Repeat the material exactly from its first line to the line that includes "be a parent". Skip pictures.

COLLECTED MATERIAL
- - - -

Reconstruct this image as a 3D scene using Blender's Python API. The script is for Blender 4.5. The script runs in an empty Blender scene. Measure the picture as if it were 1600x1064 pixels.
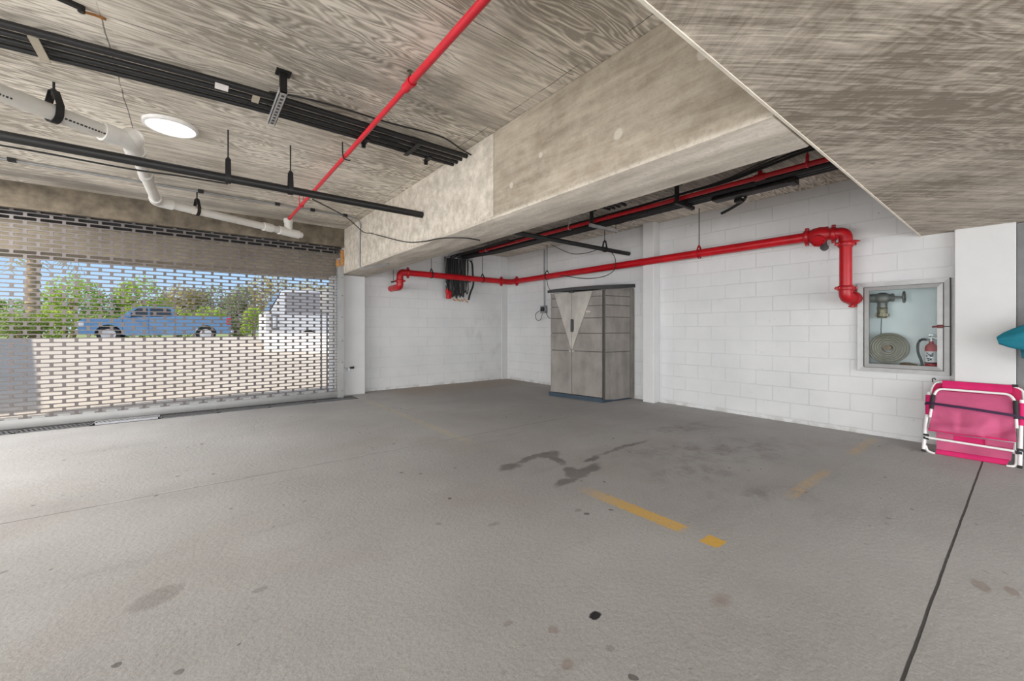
import bpy, bmesh, math, random
from mathutils import Vector, Matrix, Euler
random.seed(7)
PI = math.pi
scn = bpy.context.scene
COL = scn.collection

# ------------------------------------------------------------------ geometry helpers
WO = {}          # world origin of every object that can be a parent

class MB:
    """collects verts and faces in world coordinates; build() links ONE mesh object"""
    def __init__(self):
        self.v = []; self.f = []
    def add(self, vs, fs):
        o = len(self.v)
        self.v += [Vector(p) for p in vs]
        self.f += [tuple(i + o for i in f) for f in fs]
        return self
    def box(self, x0, x1, y0, y1, z0, z1, rot=None, piv=None, bev=0.0, seg=2):
        bm = bmesh.new()
        bmesh.ops.create_cube(bm, size=1)
        for q in bm.verts:
            q.co = Vector((x0 + (q.co.x + .5) * (x1 - x0), y0 + (q.co.y + .5) * (y1 - y0), z0 + (q.co.z + .5) * (z1 - z0)))
        if bev > 0:
            bmesh.ops.bevel(bm, geom=bm.edges[:], offset=bev, segments=seg, affect='EDGES', profile=.5)
        if rot is not None:
            c = Vector(piv) if piv else Vector(((x0+x1)/2, (y0+y1)/2, (z0+z1)/2))
            R = Euler(rot).to_matrix()
            for q in bm.verts: q.co = c + R @ (q.co - c)
        return self.bm(bm)
    def bm(self, bm):
        bm.verts.index_update()
        self.add([q.co.copy() for q in bm.verts], [[q.index for q in f.verts] for f in bm.faces])
        bm.free(); return self
    def hexa(self, p):   # 8 corners: bottom 4 ccw, top 4
        return self.add(p, [(3,2,1,0),(4,5,6,7),(0,1,5,4),(1,2,6,5),(2,3,7,6),(3,0,4,7)])
    def tube(self, pts, r, n=12, caps=True, fil=0.0, fs=5, closed=False):
        P = [Vector(p) for p in pts]
        if fil > 0: P = fillet(P, fil, fs)
        m = len(P); rs = r if isinstance(r, (list, tuple)) else [r] * m
        T = []
        for i in range(m):
            if closed: t = P[(i+1) % m] - P[i-1]
            else: t = P[min(i+1, m-1)] - P[max(i-1, 0)]
            T.append(t.normalized())
        a = Vector((0,0,1)) if abs(T[0].z) < .9 else Vector((1,0,0))
        u = T[0].cross(a).normalized()
        vs = []
        for i in range(m):
            u = (u - T[i] * u.dot(T[i])).normalized()
            w = T[i].cross(u)
            for k in range(n):
                an = 2*PI*k/n
                vs.append(P[i] + (u*math.cos(an) + w*math.sin(an)) * rs[i])
        fs_ = []
        for i in range(m if closed else m-1):
            j = (i+1) % m
            for k in range(n):
                l = (k+1) % n
                fs_.append((i*n+k, i*n+l, j*n+l, j*n+k))
        if caps and not closed:
            fs_.append(tuple(range(n-1, -1, -1))); fs_.append(tuple((m-1)*n + k for k in range(n)))
        return self.add(vs, fs_)
    def cyl(self, a, b, r, n=16): return self.tube([a, b], r, n)
    def lathe(self, base, axis, prof, n=24):
        """prof: list of (distance along axis, radius)"""
        b = Vector(base); ax = Vector(axis).normalized()
        a = Vector((0,0,1)) if abs(ax.z) < .9 else Vector((1,0,0))
        u = ax.cross(a).normalized(); w = ax.cross(u)
        vs = []; fs = []
        for d, r in prof:
            for k in range(n):
                an = 2*PI*k/n
                vs.append(b + ax*d + (u*math.cos(an) + w*math.sin(an))*max(r, 1e-5))
        for i in range(len(prof)-1):
            for k in range(n):
                l = (k+1) % n
                fs.append((i*n+k, i*n+l, (i+1)*n+l, (i+1)*n+k))
        fs.append(tuple(range(n-1, -1, -1))); fs.append(tuple((len(prof)-1)*n+k for k in range(n)))
        return self.add(vs, fs)
    def prism(self, poly, o, eu, ev, ew, w0, w1):
        """2-D polygon (u,v) placed at o with axes eu, ev and extruded along ew from w0 to w1"""
        o, eu, ev, ew = Vector(o), Vector(eu), Vector(ev), Vector(ew); n = len(poly)
        vs = [o + eu*p[0] + ev*p[1] + ew*w0 for p in poly] + [o + eu*p[0] + ev*p[1] + ew*w1 for p in poly]
        fs = [tuple(range(n-1, -1, -1)), tuple(range(n, 2*n))] + [(i, (i+1) % n, n+(i+1) % n, n+i) for i in range(n)]
        return self.add(vs, fs)
    def sphere(self, c, r, sc=(1,1,1), u=16, v=10):
        bm = bmesh.new(); bmesh.ops.create_uvsphere(bm, u_segments=u, v_segments=v, radius=1)
        for q in bm.verts: q.co = Vector(c) + Vector((q.co.x*r*sc[0], q.co.y*r*sc[1], q.co.z*r*sc[2]))
        return self.bm(bm)
    def grid(self, fn, nu, nv):
        vs = [fn(i/nu, j/nv) for j in range(nv+1) for i in range(nu+1)]
        fs = [(j*(nu+1)+i, j*(nu+1)+i+1, (j+1)*(nu+1)+i+1, (j+1)*(nu+1)+i) for j in range(nv) for i in range(nu)]
        return self.add(vs, fs)
    def build(self, name, mat, parent=None, smooth=True, sharp=40, fix=True):
        me = bpy.data.meshes.new(name)
        if parent is not None: org = WO[parent.name]
        elif self.v:
            lo = Vector([min(p[i] for p in self.v) for i in range(3)]); hi = Vector([max(p[i] for p in self.v) for i in range(3)])
            org = Vector(((lo.x+hi.x)/2, (lo.y+hi.y)/2, lo.z))
        me.from_pydata([p - org for p in self.v], [], self.f)
        me.update()
        if fix:
            bm = bmesh.new(); bm.from_mesh(me); bmesh.ops.recalc_face_normals(bm, faces=bm.faces); bm.to_mesh(me); bm.free()
        if smooth:
            for p in me.polygons: p.use_smooth = True
            me.set_sharp_from_angle(angle=math.radians(sharp))
        ob = bpy.data.objects.new(name, me); COL.objects.link(ob)
        if mat: me.materials.append(mat)
        if parent is not None: ob.parent = parent
        else: ob.location = org
        WO[ob.name] = org.copy()
        return ob

def fillet(P, r, seg):
    out = [P[0]]
    for i in range(1, len(P)-1):
        a, b, c = P[i-1], P[i], P[i+1]
        d1 = (a-b); d2 = (c-b); l = min(r, d1.length*.49, d2.length*.49)
        p1 = b + d1.normalized()*l; p2 = b + d2.normalized()*l
        for k in range(seg+1):
            t = k/seg
            out.append(p1*(1-t)**2 + b*2*t*(1-t) + p2*t*t)
    out.append(P[-1]); return out

def spline(pts, n=8):
    P = [Vector(p) for p in pts]; P = [P[0]*2-P[1]] + P + [P[-1]*2-P[-2]]; out = []
    for i in range(1, len(P)-2):
        for k in range(n):
            t = k/n
            out.append(.5*((2*P[i]) + (P[i+1]-P[i-1])*t + (2*P[i-1]-5*P[i]+4*P[i+1]-P[i+2])*t*t + (-P[i-1]+3*P[i]-3*P[i+1]+P[i+2])*t**3))
    out.append(P[-2]); return out

def tag(o, label, cat, group=None, kind=None):
    o['label'] = label
    if cat: o['category'] = cat
    if group: o['group'] = group
    if kind: o['kind'] = kind
    return o
def thing(name, label, cat, loc, group=None):
    o = bpy.data.objects.new(name, None); COL.objects.link(o); o.location = loc; o.empty_display_size = .1
    WO[o.name] = Vector(loc); return tag(o, label, cat, group)
def struct(name, mb, mat, label, cat, **k):
    return tag(mb.build(name, mat, **k), label, cat, kind='structure')

# ------------------------------------------------------------------ material helpers
class G:
    def __init__(self, name):
        self.m = bpy.data.materials.new(name); self.m.use_nodes = True
        self.t = self.m.node_tree; self.t.nodes.clear()
        self.out = self.t.nodes.new('ShaderNodeOutputMaterial')
        self.b = self.t.nodes.new('ShaderNodeBsdfPrincipled')
        self.t.links.new(self.b.outputs[0], self.out.inputs[0])
        self._pos = None
    def n(self, typ): return self.t.nodes.new(typ)
    def set(self, sock, v):
        if isinstance(v, bpy.types.NodeSocket): self.t.links.new(v, sock)
        elif isinstance(v, (tuple, list)) and len(v) == 3 and sock.type == 'RGBA': sock.default_value = (*v, 1)
        else: sock.default_value = v
    @property
    def pos(self):
        if self._pos is None: self._pos = self.n('ShaderNodeNewGeometry').outputs['Position']
        return self._pos
    def m_(self, op, a, b=0.0, c=0.0, clamp=False):
        q = self.n('ShaderNodeMath'); q.operation = op; q.use_clamp = clamp
        for i, v in enumerate((a, b, c)): self.set(q.inputs[i], v)
        return q.outputs[0]
    def vm(self, op, a, b=(0,0,0)):
        q = self.n('ShaderNodeVectorMath'); q.operation = op
        self.set(q.inputs[0], a); self.set(q.inputs[1], b); return q.outputs[0]
    def sep(self, v):
        q = self.n('ShaderNodeSeparateXYZ'); self.set(q.inputs[0], v); return q.outputs
    def comb(self, x, y, z=0.0):
        q = self.n('ShaderNodeCombineXYZ')
        for i, v in enumerate((x, y, z)): self.set(q.inputs[i], v)
        return q.outputs[0]
    def noise(self, scale=1.0, vec=None, detail=4, rough=.55, dist=0.0, color=False):
        q = self.n('ShaderNodeTexNoise'); self.set(q.inputs['Vector'], vec if vec is not None else self.pos)
        q.inputs['Scale'].default_value = scale; q.inputs['Detail'].default_value = detail
        q.inputs['Roughness'].default_value = rough; q.inputs['Distortion'].default_value = dist
        return q.outputs['Color' if color else 0]
    def scl(self, s, vec=None): return self.vm('MULTIPLY', vec if vec is not None else self.pos, s)
    def ss(self, a, b, v):
        q = self.n('ShaderNodeMapRange'); q.interpolation_type = 'SMOOTHSTEP'
        self.set(q.inputs['Value'], v); q.inputs['From Min'].default_value = a; q.inputs['From Max'].default_value = b
        return q.outputs[0]
    def lin(self, a, b, v, c=0.0, d=1.0):
        q = self.n('ShaderNodeMapRange'); self.set(q.inputs['Value'], v)
        q.inputs['From Min'].default_value = a; q.inputs['From Max'].default_value = b
        q.inputs['To Min'].default_value = c; q.inputs['To Max'].default_value = d
        return q.outputs[0]
    def mix(self, f, a, b, mode='MIX'):
        q = self.n('ShaderNodeMix'); q.data_type = 'RGBA'; q.blend_type = mode
        self.set(q.inputs[0], f); self.set(q.inputs[6], a); self.set(q.inputs[7], b); return q.outputs[2]
    def band(self, v, a, b, s=.005):
        return self.m_('MULTIPLY', self.ss(a-s, a+s, v), self.m_('SUBTRACT', 1.0, self.ss(b-s, b+s, v)))
    def mul(self, *a):
        r = a[0]
        for x in a[1:]: r = self.m_('MULTIPLY', r, x)
        return r
    def bump(self, h, strength=.3, dist=.01, normal=None):
        q = self.n('ShaderNodeBump'); self.set(q.inputs['Height'], h); q.inputs['Strength'].default_value = strength
        q.inputs['Distance'].default_value = dist
        if normal is not None: self.set(q.inputs['Normal'], normal)
        return q.outputs[0]
    def fin(self, color, rough=.6, metal=0.0, normal=None, **k):
        self.set(self.b.inputs['Base Color'], color); self.set(self.b.inputs['Roughness'], rough)
        self.b.inputs['Metallic'].default_value = metal
        if normal is not None: self.set(self.b.inputs['Normal'], normal)
        for kk, v in k.items(): self.set(self.b.inputs[kk.replace('_', ' ')], v)
        return self.m

def simple(name, col, rough=.5, metal=0.0, var=.12, scale=9, bump=0.0, bscale=60):
    g = G(name)
    n = g.noise(scale, detail=5)
    c = g.mix(g.lin(.3, .7, n), tuple(x*(1-var) for x in col), tuple(min(1, x*(1+var)) for x in col))
    nm = g.bump(g.noise(bscale), bump, .004) if bump else None
    return g.fin(c, rough, metal, nm)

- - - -

WRITTEN ANSWER
Reconstruct this image as a 3D scene using Blender's Python API. The script is for Blender 4.5. The script runs in an empty Blender scene. Measure the picture as if it were 1600x1064 pixels.
import bpy, bmesh, math, random
from mathutils import Vector, Matrix, Euler
random.seed(7)
PI = math.pi
scn = bpy.context.scene
COL = scn.collection

# ------------------------------------------------------------------ geometry helpers
WO = {}          # world origin of every object that can be a parent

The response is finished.